For Kusumoto, inspiration for the book was not hard to come by. During his time in the Navy, he commanded three ships, among them the USS Vandegrift, on which “Navy Dog” takes place.

“Through the many adventures in the Navy, I grew to love guiding young men and women,” he said. “I was always impressed by their work ethic, especially since they worked for minimal wages and often at difficult, dangerous and elongated tasks. Navy sailors are the true heroes, the backbone of the fleet.”

While writing “Navy Dog,” one of Kusumoto’s largest goals was to encapsulate the struggles and amplify the daily efforts of sailors.

“My inspiration is to show a large audience what U.S. Navy sailors do for us every day. I want people to appreciate what the Navy does every day on our behalf,” Kusumoto said. “I want a large audience to say or think: ‘Wow, what a great story about a dog. And I never knew that Navy sailors worked so hard and spent so much time away from home to keep us safe.’”

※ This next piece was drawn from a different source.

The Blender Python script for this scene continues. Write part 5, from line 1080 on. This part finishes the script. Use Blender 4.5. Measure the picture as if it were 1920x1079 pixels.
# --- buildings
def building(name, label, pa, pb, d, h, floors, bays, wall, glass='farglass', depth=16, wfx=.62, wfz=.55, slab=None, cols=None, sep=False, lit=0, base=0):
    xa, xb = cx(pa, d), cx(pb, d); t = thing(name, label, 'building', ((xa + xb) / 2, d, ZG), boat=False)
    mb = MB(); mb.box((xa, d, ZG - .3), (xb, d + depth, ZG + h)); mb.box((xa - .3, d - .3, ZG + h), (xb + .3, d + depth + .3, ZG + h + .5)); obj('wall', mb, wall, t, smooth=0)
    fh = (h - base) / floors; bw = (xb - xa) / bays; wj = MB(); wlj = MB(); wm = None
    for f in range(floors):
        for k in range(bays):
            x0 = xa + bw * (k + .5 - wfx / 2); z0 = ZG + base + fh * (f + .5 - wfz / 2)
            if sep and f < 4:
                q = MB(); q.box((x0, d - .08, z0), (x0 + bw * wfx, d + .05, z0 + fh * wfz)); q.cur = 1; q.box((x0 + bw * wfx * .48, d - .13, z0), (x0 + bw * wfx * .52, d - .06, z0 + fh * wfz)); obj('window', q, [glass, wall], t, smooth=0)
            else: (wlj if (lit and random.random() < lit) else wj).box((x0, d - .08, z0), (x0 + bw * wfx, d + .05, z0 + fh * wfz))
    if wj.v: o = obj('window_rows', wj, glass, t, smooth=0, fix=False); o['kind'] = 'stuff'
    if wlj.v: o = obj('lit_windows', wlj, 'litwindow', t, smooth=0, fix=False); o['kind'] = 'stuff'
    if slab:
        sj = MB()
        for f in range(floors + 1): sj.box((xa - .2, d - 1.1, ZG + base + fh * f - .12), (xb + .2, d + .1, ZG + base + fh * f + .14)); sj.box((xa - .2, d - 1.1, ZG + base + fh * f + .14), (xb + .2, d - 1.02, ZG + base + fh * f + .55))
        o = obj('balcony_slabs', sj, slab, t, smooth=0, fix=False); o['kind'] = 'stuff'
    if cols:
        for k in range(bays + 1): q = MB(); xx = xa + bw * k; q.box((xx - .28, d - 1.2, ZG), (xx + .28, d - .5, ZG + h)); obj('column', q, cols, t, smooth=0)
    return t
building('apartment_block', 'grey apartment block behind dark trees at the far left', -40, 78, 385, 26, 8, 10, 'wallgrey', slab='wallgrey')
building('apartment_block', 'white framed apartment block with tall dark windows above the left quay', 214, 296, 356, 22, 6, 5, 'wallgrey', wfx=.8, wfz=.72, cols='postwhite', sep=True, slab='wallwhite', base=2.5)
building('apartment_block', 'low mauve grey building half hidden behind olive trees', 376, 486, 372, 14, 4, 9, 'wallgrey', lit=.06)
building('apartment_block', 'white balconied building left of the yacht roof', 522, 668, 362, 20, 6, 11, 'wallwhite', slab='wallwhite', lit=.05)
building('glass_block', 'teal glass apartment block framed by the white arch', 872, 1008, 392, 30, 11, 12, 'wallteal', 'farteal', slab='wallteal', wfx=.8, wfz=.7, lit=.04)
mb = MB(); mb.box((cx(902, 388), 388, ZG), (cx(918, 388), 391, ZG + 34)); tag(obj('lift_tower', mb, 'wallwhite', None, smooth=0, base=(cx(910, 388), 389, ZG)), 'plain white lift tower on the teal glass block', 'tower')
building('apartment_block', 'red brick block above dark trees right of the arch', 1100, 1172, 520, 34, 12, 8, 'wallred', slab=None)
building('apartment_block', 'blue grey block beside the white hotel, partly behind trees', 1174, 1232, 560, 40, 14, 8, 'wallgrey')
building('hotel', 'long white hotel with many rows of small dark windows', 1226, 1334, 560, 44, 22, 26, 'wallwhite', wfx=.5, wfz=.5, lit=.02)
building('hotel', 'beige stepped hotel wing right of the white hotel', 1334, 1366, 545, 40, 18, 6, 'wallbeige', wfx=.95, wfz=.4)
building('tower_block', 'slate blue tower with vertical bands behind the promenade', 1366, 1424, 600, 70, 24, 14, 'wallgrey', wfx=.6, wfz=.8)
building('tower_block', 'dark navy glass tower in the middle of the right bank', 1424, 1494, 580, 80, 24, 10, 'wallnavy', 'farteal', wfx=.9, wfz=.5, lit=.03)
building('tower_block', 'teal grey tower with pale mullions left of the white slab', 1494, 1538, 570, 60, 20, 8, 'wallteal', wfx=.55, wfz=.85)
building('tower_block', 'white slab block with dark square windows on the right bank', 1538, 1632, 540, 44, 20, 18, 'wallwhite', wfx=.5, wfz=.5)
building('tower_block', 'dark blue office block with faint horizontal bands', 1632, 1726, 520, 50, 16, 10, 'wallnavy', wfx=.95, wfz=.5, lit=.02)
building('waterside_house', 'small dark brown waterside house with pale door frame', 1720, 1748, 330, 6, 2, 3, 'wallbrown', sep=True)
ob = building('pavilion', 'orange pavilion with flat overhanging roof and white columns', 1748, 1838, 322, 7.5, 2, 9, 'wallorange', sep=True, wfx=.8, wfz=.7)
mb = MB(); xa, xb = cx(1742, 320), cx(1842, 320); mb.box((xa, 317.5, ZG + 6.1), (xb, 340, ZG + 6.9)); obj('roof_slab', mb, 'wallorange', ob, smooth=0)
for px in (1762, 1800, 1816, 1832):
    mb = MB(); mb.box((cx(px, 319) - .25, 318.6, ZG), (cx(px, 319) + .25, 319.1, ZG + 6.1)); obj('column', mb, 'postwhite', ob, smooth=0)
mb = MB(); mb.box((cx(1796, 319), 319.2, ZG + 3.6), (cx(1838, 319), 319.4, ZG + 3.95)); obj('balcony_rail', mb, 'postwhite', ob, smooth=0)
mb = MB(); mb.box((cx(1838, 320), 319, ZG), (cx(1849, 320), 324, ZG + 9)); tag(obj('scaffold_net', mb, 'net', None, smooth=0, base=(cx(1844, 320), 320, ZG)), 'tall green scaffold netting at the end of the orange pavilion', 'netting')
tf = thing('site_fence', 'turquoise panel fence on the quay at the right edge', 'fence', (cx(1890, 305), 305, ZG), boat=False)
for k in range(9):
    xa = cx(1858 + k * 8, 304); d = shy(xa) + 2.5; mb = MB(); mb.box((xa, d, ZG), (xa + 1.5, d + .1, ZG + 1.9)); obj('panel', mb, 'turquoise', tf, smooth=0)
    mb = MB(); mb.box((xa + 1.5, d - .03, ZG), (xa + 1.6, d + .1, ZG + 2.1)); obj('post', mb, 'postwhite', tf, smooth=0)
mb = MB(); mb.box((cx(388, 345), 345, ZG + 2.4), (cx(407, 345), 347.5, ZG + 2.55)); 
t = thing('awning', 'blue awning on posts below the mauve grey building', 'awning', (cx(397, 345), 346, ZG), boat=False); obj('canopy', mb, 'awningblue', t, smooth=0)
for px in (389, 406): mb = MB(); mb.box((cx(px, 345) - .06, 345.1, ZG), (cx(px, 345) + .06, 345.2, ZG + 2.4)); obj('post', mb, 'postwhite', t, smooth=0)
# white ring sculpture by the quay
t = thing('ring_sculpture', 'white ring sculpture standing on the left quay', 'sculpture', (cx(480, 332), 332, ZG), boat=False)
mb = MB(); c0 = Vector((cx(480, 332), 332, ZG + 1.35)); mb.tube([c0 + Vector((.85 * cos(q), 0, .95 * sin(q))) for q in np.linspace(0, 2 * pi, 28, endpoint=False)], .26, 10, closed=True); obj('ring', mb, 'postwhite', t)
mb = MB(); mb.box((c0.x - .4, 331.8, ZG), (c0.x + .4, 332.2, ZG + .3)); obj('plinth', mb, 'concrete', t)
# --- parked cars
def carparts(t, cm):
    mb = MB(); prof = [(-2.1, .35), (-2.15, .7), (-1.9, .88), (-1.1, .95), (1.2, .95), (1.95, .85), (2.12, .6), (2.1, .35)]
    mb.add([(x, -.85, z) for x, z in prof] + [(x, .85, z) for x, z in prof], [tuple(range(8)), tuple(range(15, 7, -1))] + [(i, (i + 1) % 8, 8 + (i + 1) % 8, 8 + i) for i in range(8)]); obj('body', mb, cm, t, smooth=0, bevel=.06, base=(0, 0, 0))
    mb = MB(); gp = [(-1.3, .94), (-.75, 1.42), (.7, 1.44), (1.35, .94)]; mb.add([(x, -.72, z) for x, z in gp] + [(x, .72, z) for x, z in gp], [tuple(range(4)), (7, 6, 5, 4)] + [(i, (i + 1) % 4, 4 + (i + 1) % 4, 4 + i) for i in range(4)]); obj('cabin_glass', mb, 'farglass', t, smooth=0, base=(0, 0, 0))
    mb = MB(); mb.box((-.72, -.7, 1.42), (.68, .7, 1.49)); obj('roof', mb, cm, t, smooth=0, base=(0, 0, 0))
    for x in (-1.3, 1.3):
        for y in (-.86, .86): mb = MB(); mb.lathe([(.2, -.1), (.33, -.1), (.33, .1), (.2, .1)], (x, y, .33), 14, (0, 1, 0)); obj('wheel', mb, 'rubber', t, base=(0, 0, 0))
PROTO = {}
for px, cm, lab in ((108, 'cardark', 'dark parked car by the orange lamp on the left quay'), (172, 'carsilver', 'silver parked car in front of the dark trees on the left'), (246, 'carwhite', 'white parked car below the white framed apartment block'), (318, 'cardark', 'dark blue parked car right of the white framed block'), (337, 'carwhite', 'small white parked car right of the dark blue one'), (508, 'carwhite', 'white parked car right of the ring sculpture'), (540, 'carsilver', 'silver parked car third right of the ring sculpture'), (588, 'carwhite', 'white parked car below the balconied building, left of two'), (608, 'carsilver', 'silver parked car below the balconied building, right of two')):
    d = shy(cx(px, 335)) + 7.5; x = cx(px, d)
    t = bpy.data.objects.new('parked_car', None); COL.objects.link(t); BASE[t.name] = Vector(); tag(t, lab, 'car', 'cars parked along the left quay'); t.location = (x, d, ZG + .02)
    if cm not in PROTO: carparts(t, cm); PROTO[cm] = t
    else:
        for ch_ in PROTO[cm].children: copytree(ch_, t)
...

Through publishing company Simon & Schuster, Kusumoto had an editor who helped narrow the themes, characters and story lines throughout the book.

Now, Kusumoto is excited for readers to learn more about life on a ship and in the Navy, even through the eyes of a dog.

“I want to see whether people like the book. I want to see who doesn’t like it. I want to see what questions people have,” Kusumoto said.

“Navy Dog” is available through Amazon and Barnes & Noble.